Saturday, May 2, 2009

Sympathetic vs Force of Nature

This weekend we get X-Men Origins: Wolverine, a tasty treat for fans of the X-saga (after the let-down that was film 3) that exploits Marvel's most enduring character. We love Wolverine. He's a badass. With claws.

What better way, then, to declaw him than with an origin story? Yay!

Most major characters can be divided into two groups: sympathetic characters and forces of nature. Origin stories work well for sympathetic characters--they endear the character to us by providing insight into their motivations. These are the people we root for. We wish we were in their shoes, making their choices.

Forces of nature are characters that we are intended to react to, not relate to. They are shocking, extreme characters whose motivations (and by extension their limits) are unclear to us.
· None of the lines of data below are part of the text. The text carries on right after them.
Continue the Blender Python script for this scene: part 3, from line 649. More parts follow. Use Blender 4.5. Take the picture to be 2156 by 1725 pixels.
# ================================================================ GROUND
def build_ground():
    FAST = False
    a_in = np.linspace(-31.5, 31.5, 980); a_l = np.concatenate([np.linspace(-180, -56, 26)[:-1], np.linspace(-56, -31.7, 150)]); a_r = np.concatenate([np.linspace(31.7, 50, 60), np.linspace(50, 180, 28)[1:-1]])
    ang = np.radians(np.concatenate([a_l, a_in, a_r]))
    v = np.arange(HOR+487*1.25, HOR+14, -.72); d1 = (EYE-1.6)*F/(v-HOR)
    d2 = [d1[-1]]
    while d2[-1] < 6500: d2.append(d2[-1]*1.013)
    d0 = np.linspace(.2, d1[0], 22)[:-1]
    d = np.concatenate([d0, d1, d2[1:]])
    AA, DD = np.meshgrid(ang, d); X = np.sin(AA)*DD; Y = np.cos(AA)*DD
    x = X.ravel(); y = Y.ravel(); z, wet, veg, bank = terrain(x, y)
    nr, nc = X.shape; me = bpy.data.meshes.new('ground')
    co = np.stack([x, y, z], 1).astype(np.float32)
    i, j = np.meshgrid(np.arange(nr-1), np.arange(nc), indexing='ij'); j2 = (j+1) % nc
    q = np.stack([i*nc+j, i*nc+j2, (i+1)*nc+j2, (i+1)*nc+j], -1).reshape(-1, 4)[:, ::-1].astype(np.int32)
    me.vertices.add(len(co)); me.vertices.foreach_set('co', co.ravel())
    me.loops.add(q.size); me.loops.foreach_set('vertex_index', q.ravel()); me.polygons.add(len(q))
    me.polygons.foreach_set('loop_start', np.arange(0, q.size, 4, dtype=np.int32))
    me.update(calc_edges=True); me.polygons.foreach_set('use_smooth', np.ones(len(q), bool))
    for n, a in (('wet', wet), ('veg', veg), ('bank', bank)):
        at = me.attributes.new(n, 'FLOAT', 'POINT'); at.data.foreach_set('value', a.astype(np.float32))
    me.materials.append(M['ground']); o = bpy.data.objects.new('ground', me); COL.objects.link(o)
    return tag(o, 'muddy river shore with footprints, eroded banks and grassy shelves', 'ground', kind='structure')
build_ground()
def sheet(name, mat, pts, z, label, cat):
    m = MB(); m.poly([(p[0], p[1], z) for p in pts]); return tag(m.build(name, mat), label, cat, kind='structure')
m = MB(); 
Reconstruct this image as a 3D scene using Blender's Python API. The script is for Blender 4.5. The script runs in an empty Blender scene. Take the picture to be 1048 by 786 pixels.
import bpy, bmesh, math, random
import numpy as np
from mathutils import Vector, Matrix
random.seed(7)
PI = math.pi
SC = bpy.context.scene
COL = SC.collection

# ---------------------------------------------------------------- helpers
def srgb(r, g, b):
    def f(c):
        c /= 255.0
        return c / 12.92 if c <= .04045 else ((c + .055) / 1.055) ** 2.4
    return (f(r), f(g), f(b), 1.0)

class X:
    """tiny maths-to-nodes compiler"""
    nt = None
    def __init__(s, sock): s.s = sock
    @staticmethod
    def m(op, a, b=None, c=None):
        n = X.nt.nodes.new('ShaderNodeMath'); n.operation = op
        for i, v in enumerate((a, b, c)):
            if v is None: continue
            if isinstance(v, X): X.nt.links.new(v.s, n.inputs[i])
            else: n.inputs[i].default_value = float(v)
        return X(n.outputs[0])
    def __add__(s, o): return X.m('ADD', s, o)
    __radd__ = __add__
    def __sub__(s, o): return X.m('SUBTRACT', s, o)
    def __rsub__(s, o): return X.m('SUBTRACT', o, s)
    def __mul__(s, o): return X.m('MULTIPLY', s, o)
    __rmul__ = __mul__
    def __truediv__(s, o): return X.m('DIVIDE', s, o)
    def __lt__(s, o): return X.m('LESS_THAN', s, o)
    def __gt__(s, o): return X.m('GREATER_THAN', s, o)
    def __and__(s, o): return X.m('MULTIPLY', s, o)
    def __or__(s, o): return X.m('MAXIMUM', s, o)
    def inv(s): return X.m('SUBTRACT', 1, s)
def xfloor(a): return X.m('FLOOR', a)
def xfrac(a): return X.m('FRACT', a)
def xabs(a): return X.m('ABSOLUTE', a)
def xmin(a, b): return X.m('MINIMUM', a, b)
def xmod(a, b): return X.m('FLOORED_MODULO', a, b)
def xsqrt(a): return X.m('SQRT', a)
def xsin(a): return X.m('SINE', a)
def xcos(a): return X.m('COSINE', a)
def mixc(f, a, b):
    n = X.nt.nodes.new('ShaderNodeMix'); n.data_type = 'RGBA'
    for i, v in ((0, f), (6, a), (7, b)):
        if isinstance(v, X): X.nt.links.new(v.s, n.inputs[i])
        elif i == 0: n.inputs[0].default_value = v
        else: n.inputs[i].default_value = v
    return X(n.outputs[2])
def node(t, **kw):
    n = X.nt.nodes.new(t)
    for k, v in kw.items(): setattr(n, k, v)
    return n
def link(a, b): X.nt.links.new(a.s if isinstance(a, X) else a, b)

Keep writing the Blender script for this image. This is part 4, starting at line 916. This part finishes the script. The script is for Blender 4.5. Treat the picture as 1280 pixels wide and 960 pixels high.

These characters work best when their past is hinted at but is largely shrouded in mystery. The audience imagines the horrible things that must have happened to create this person. We want to know, and for that reason, we must never know. An origin story for such a character is an attempt to deliver on an impossible promise.

Look at The Dark Knight. Batman is sympathetic, so we know all about his origins and his motives. The Joker is a force of nature. He acts without reason or limitation. His actions are shocking because they exist without any context. Giving him an origin story would only provide that context, and then his actions would no longer thrill us. The mystery would be gone, the explanation would almost surely disappoint.

Don't believe me? Look at Silence of the Lambs. Hannibal Lecter is the quintessential force of nature. Clarice Starling's past was explained through dialog and the occasional flashback because that helped us relate. But Lecter was a frightening enigma. When his turn came in Hannibal Rising, when the monster was revealed to be... some rich kid... who was tortured by... Nazis... it was almost laughable.

But nobody took it quite so hard as Vader. Remember when Darth Vader was cool? Before he became a whiny little brat trapped inside a robotic candy shell? Not one but three movies deconstructed and ultimately castrated him.

I digress.

The original X-Men film opened with Magneto enduring the Holocaust. That worked, because Magneto--though a villain--was a sympathetic villain, and that sympathy is what allows him to shock us. His aims are lofty, but they're almost justifiable, until we see just to what lengths he is willing to go. Wolverine, on the other hand, is a heroic force of nature. The mystery about him is what lets us believe that he can do whatever it is that needs to be done. He's heroic because he does what we can't do, what we would not be willing to do. Wolverine's origins have been explained over and over in the comics, but there are so many to choose from that with the films it was almost like a return to mystery--a clean slate. Time to dirty it up again and hope it's not too disappointing.


1 comment:

Bill Haworth said...

This is a shocking phenomenon... for anywhere but inside the comic industry. Why did the premise of this movie not surprise me? Because Marvel explored Wolverine's origins, in detail, back when I was still into comics (the '90's). Why are they so insistent on killing all the mystery in their "dark, mysterious pasts"? 'Cause the fanboys won't stop asking for the reveals.

And yes, DC did the same to the Joker. About a hundred times over.